**What is asked:** Would you return all of this data exactly, leaving nothing out?

**Source material:**
# # # # # # #

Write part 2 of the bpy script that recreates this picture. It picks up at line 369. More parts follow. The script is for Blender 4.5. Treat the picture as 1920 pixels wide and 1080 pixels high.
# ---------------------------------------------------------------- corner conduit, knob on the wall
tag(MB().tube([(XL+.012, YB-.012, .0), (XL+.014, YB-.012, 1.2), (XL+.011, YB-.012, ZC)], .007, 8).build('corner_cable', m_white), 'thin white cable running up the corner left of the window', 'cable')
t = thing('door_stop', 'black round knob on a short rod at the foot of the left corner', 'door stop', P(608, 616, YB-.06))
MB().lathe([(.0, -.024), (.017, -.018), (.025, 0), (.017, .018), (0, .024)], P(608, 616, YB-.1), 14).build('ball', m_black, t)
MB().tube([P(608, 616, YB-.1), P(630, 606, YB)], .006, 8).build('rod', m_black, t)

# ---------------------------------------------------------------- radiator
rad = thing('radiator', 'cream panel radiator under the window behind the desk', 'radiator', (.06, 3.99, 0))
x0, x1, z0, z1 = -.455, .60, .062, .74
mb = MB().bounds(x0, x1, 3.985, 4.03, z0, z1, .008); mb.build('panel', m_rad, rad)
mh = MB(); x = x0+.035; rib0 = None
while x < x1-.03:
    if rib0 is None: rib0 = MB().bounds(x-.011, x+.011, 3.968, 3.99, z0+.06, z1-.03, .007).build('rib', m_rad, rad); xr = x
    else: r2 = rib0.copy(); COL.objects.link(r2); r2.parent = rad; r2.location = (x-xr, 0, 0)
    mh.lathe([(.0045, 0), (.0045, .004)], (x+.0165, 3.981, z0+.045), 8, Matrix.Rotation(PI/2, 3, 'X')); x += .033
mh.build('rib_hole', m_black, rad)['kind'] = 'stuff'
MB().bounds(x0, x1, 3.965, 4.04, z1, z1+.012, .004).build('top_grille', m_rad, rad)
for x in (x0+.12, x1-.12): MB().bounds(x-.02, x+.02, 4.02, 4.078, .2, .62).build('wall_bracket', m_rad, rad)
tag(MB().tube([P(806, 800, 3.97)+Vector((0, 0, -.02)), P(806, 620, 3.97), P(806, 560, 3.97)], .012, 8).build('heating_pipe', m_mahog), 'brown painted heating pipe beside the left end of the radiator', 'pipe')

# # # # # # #

**Answer to the problem:**
Write part 2 of the bpy script that recreates this picture. It picks up at line 369. More parts follow. The script is for Blender 4.5. Treat the picture as 1920 pixels wide and 1080 pixels high.
# ---------------------------------------------------------------- corner conduit, knob on the wall
tag(MB().tube([(XL+.012, YB-.012, .0), (XL+.014, YB-.012, 1.2), (XL+.011, YB-.012, ZC)], .007, 8).build('corner_cable', m_white), 'thin white cable running up the corner left of the window', 'cable')
t = thing('door_stop', 'black round knob on a short rod at the foot of the left corner', 'door stop', P(608, 616, YB-.06))
MB().lathe([(.0, -.024), (.017, -.018), (.025, 0), (.017, .018), (0, .024)], P(608, 616, YB-.1), 14).build('ball', m_black, t)
MB().tube([P(608, 616, YB-.1), P(630, 606, YB)], .006, 8).build('rod', m_black, t)

# ---------------------------------------------------------------- radiator
rad = thing('radiator', 'cream panel radiator under the window behind the desk', 'radiator', (.06, 3.99, 0))
x0, x1, z0, z1 = -.455, .60, .062, .74
mb = MB().bounds(x0, x1, 3.985, 4.03, z0, z1, .008); mb.build('panel', m_rad, rad)
mh = MB(); x = x0+.035; rib0 = None
while x < x1-.03:
    if rib0 is None: rib0 = MB().bounds(x-.011, x+.011, 3.968, 3.99, z0+.06, z1-.03, .007).build('rib', m_rad, rad); xr = x
    else: r2 = rib0.copy(); COL.objects.link(r2); r2.parent = rad; r2.location = (x-xr, 0, 0)
    mh.lathe([(.0045, 0), (.0045, .004)], (x+.0165, 3.981, z0+.045), 8, Matrix.Rotation(PI/2, 3, 'X')); x += .033
mh.build('rib_hole', m_black, rad)['kind'] = 'stuff'
MB().bounds(x0, x1, 3.965, 4.04, z1, z1+.012, .004).build('top_grille', m_rad, rad)
for x in (x0+.12, x1-.12): MB().bounds(x-.02, x+.02, 4.02, 4.078, .2, .62).build('wall_bracket', m_rad, rad)
tag(MB().tube([P(806, 800, 3.97)+Vector((0, 0, -.02)), P(806, 620, 3.97), P(806, 560, 3.97)], .012, 8).build('heating_pipe', m_mahog), 'brown painted heating pipe beside the left end of the radiator', 'pipe')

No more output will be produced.